Certains internautes pour le boycott
La question anime évidemment les réseaux sociaux. Sur la toile, les Mahorais ont déjà arboré leurs drapeaux, en souvenir des jeux des îles de 2015. Yazidhou Maandhui, lui-même dans la délégation mahoraise de judo aux JIOI et très actif sur Facebook, a posté un long texte, se demandant les raisons de ce retour en arrière: «Nous n’avons aucunement à nous rabaisser au point de négocier nos symboles républicains. Personne sur le territoire de France et de Navarre ne peut accepter cette insulte… Aucun de nos jeunes ne doit aller se salir sans des maillots reprenant les couleurs de notre pays, sans notre drapeau, sans notre hymne national. Nos anciens ne se sont pas battus pour qu’on accepte d’être traînés dans la boue».

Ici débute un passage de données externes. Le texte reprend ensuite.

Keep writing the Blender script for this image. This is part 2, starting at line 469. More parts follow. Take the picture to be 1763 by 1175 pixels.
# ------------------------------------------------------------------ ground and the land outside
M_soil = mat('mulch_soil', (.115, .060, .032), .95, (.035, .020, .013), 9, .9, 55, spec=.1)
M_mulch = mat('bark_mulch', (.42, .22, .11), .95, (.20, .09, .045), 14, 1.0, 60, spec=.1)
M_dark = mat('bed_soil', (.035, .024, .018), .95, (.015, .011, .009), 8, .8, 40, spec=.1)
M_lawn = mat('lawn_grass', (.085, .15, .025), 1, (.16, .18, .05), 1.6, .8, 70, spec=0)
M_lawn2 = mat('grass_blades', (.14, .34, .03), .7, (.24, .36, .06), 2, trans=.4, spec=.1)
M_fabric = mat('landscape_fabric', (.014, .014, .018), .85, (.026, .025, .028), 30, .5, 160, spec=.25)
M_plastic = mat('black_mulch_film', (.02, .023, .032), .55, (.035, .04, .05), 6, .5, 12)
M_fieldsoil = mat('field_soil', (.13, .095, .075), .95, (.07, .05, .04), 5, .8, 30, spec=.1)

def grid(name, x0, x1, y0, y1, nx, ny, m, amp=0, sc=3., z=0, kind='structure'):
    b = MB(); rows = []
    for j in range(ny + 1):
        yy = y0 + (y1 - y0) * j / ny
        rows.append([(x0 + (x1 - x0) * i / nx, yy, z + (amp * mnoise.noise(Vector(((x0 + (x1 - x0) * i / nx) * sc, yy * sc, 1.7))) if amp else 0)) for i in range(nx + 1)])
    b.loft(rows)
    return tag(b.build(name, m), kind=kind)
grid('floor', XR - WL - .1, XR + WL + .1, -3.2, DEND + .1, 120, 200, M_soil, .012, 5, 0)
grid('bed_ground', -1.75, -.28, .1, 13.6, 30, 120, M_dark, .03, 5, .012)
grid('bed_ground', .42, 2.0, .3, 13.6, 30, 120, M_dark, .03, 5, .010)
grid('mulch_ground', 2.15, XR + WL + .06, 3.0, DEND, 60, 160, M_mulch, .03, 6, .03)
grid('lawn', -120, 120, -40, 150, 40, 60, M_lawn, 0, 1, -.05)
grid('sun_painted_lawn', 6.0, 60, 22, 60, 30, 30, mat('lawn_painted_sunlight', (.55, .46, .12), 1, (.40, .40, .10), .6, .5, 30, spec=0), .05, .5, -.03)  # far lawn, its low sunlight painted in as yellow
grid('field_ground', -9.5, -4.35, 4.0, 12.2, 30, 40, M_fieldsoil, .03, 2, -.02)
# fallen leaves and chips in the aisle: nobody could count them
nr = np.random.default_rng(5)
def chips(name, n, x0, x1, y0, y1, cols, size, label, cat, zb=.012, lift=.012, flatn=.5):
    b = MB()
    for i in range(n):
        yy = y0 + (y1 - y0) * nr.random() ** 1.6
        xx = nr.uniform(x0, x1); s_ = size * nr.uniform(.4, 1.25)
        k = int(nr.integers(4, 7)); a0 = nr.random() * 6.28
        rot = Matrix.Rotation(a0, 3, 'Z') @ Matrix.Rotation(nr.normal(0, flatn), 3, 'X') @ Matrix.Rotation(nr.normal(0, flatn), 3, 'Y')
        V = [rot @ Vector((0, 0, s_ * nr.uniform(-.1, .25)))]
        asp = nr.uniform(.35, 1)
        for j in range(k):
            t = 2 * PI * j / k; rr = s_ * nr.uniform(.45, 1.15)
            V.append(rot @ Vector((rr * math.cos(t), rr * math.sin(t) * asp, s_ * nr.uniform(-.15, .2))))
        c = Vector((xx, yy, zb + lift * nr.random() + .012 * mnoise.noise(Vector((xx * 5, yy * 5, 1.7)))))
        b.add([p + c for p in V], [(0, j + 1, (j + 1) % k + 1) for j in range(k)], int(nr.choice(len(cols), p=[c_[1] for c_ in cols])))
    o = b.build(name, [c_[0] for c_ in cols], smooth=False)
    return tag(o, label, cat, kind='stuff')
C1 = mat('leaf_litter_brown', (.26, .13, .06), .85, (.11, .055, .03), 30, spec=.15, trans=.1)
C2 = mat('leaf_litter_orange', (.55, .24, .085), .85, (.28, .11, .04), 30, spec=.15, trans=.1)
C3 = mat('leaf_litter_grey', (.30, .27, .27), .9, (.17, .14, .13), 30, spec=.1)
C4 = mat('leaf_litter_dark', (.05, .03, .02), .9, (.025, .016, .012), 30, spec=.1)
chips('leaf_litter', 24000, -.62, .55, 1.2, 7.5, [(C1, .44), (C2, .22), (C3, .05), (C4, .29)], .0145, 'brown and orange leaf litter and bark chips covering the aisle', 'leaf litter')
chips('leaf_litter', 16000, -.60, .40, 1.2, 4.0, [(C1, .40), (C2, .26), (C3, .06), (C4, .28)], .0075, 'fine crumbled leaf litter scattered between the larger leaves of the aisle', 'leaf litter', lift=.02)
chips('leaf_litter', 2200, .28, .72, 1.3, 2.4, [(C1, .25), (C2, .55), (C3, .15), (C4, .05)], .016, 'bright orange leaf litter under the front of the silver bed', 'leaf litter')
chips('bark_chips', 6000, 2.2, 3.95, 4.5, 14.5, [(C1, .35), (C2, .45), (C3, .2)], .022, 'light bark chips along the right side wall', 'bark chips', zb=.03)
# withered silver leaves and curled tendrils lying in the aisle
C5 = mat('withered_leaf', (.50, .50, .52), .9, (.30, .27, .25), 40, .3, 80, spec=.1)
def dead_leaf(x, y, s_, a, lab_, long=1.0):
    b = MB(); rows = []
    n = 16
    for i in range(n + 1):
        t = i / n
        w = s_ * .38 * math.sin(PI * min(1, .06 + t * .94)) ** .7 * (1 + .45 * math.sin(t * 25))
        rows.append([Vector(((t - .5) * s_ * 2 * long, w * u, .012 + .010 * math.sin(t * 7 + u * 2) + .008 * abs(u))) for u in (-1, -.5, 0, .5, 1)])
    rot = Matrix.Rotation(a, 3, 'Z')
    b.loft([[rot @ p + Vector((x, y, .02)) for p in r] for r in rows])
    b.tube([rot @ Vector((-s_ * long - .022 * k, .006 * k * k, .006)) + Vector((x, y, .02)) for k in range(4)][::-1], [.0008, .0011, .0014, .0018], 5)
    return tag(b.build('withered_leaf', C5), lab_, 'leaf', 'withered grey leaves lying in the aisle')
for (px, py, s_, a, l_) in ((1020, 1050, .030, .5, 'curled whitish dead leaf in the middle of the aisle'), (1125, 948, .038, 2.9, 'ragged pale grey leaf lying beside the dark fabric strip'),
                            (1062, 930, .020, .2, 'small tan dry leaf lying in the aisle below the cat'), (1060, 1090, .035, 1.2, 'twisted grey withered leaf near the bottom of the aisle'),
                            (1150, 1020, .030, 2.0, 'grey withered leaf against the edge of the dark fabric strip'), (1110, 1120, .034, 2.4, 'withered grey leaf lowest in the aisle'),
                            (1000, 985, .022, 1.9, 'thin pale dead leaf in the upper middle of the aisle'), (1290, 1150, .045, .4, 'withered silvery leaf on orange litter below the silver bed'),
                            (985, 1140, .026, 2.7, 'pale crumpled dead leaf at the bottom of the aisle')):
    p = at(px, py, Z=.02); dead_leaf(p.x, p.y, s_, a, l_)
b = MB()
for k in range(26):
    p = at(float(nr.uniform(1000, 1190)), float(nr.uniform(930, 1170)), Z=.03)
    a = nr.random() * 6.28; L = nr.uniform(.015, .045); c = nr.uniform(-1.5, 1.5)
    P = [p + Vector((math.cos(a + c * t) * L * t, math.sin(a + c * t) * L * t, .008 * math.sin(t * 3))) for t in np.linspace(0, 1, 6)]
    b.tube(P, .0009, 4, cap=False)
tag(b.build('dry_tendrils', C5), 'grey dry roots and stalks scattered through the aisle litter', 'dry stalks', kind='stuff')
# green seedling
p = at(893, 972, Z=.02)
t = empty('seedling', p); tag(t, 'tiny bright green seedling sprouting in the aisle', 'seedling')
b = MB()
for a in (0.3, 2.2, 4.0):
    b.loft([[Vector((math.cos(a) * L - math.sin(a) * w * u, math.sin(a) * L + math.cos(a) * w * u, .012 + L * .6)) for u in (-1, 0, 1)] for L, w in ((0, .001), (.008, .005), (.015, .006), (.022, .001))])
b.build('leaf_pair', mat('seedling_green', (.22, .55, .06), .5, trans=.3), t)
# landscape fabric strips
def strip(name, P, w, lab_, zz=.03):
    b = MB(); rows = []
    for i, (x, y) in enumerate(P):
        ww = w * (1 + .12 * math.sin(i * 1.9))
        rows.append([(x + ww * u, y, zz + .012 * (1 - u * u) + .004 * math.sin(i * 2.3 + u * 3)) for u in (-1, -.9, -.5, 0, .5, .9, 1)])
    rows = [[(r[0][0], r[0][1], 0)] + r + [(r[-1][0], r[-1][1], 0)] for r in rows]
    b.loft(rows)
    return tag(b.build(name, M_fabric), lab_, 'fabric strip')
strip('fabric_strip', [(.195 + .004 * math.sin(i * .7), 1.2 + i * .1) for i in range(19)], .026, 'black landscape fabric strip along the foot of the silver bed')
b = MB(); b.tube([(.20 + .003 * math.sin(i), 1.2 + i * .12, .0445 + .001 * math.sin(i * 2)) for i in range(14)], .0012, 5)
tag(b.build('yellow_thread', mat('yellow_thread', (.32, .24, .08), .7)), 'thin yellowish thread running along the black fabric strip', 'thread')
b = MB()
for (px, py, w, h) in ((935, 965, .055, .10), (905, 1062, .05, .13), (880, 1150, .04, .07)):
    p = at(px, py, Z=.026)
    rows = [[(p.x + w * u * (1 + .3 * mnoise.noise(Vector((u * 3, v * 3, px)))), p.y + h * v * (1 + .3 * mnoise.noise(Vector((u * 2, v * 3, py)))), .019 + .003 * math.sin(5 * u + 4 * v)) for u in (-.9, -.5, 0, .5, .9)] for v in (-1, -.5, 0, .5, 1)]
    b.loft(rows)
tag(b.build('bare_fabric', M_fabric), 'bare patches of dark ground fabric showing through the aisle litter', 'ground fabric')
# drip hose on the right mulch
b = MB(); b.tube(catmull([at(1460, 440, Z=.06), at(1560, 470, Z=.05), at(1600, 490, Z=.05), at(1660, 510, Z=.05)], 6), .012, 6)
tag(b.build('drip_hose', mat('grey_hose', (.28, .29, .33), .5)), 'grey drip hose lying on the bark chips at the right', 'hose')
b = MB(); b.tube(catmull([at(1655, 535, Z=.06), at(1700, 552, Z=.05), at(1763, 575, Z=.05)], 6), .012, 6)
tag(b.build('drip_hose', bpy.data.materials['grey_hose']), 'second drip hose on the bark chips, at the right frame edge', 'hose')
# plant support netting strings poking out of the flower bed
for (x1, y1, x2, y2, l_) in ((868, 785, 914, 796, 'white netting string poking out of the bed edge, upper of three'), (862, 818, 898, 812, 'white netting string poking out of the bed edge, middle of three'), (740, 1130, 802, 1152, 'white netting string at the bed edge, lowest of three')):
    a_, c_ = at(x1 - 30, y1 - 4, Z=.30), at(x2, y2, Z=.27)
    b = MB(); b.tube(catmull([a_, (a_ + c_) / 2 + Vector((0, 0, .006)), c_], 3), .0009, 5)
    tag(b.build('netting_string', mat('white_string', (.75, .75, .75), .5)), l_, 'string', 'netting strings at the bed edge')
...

Des paroles qui font écho aux commentaires laissés sur cette page. Un internaute est lui aussi contre la participation de Mayotte à ces Jeux: «Moi, je me demande tout simplement pourquoi nous envoyons nos frères et sœurs se faire humilier par des prétentieux pseudo-indépendants. On peut vivre heureux sans ces jeux (à la c…). Alors Mahoraises, Mahorais, levons nous et demandons à nos élus de ne plus envoyer nos frères et sœurs se faire humilier. Boycottons ces jeux de merde. Disons comme les anciens le disaient: Non karivendzé».
Question de dignité
Pour cet autre internaute, c’est la France, la fautive: «Que les Mahorais aillent aux Jeux des îles avec ou sans le maillot ou drapeau tricolore dépend de la volonté de la France. Osons le dire. Encore une fois, c’est la diplomatie française. A nous, responsables politiques ou associatifs d’aller une bonne fois pour toute à Paris et montrer notre mécontentement. Et si finalement, on repensait à l’idée de notre cher MZE (ndlr: Younoussa Bamana), aux prochaines élections présidentielles, on prépare notre propre bulletin pour les urnes. On va dire que c’est pas digne pour La République? Alors cette question de drapeau ou pas drapeau n’est pas non plus digne pour La République».
La question de Mayotte déchaine une fois de plus les passions. Les mahorais attendent une position ferme de la France.